Designers will be present to relay all cue information (placement and nomenclature) to stage management.  This is NOT a time to discuss the finer ascetics of the light, but rather to get the information in order in the stage managers book.  The design conversation with the lighting designer and director should happen outside of this meeting and in more detail.

LIGHT-OVER REHEARSAL (optional and with director approval)

Designers may want to take the last run-through before tech to light over rehearsal.  This is meant to be the director’s rehearsal - with the lighting designer looking at ideas over the top.  At this point it is essential that the designer become familiar with the focus and color choices and begun to understand how those will be used to accomplish the needs of the production as discussed.  

LIGHTING LEVELS & DARK TIME (optional and director dependent)

Some directors may want to look at the lighting before technical rehearsals.  If this is so, the designer will have programmed ideas into the board PRIOR to this meeting.  If this is something you and your director are interested in pursuing - you must voice this desire EARLY in the scheduling process.   It is very difficult to carve out the time in the theatre as well as arrange for a board operator and people to walk the stage for you.

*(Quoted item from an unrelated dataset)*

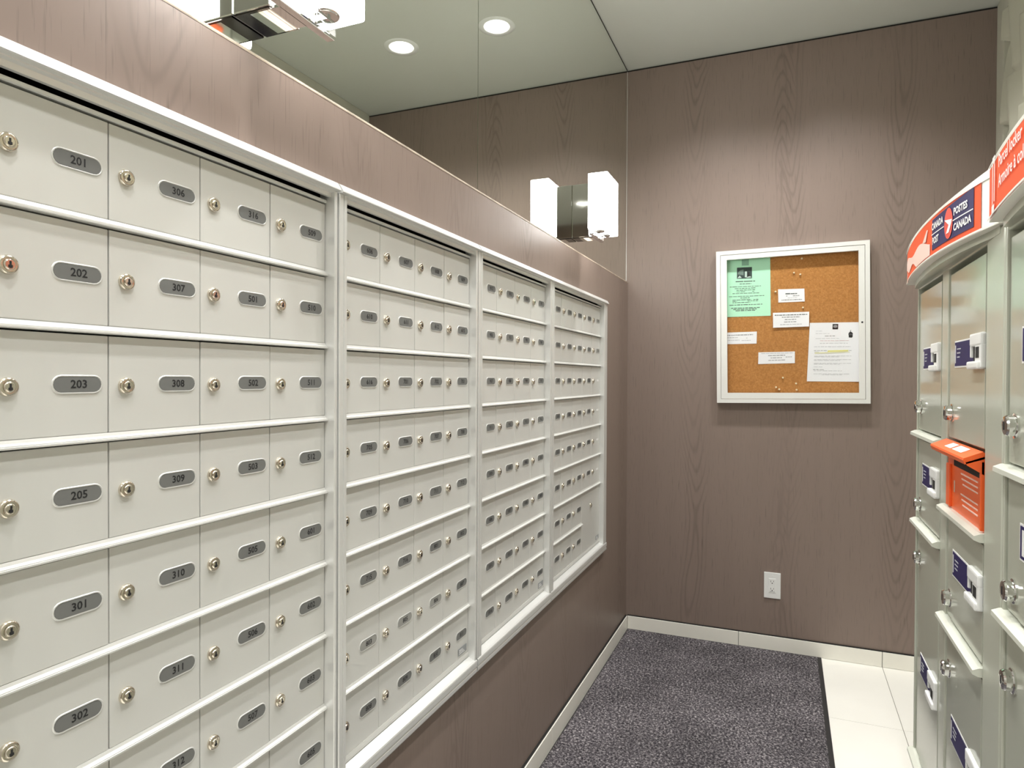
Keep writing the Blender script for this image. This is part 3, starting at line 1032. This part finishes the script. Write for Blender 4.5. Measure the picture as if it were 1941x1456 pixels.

Designer will be prepared with updated Magic Sheets, Cue Lists and Follow Spot Cue Lists.  The designer will take their own technical notes unless other arrangements have been made.


At the end of each technical rehearsal there will be a production meeting where the director will be able to give notes to the entire production team.  After this, the designer and master electrician will meet to develop a list of notes in order of priority for the following day.


During the day before each technical rehearsal - the designer will be present at all note calls to accomplish any focus notes and answer any questions that arise.   


Upon opening, the designer will present stage management with an updated channel hook-up, magic sheets & cue list. 


Each lighting designer must turn in an updated lighting package and schedule a post-mortem with the lighting mentor.  No grade will be submitted until the receipt of this document.

  • This package will include the following
  • Updated Plot
  • Updated Section
  • Updated Hookup
  • Updated Magic Sheet
  • Updated Cue List
  • 8x10 Photo of Production
  • Self Evaluation

The lighting designer is expected to attend strike and assist the master electrician or light cage supervisor as necessary. Evaluations of the master electrician, lighting supervisor and assistant lighting designer (if appropriate) should be completed and returned to the department technical director by this time.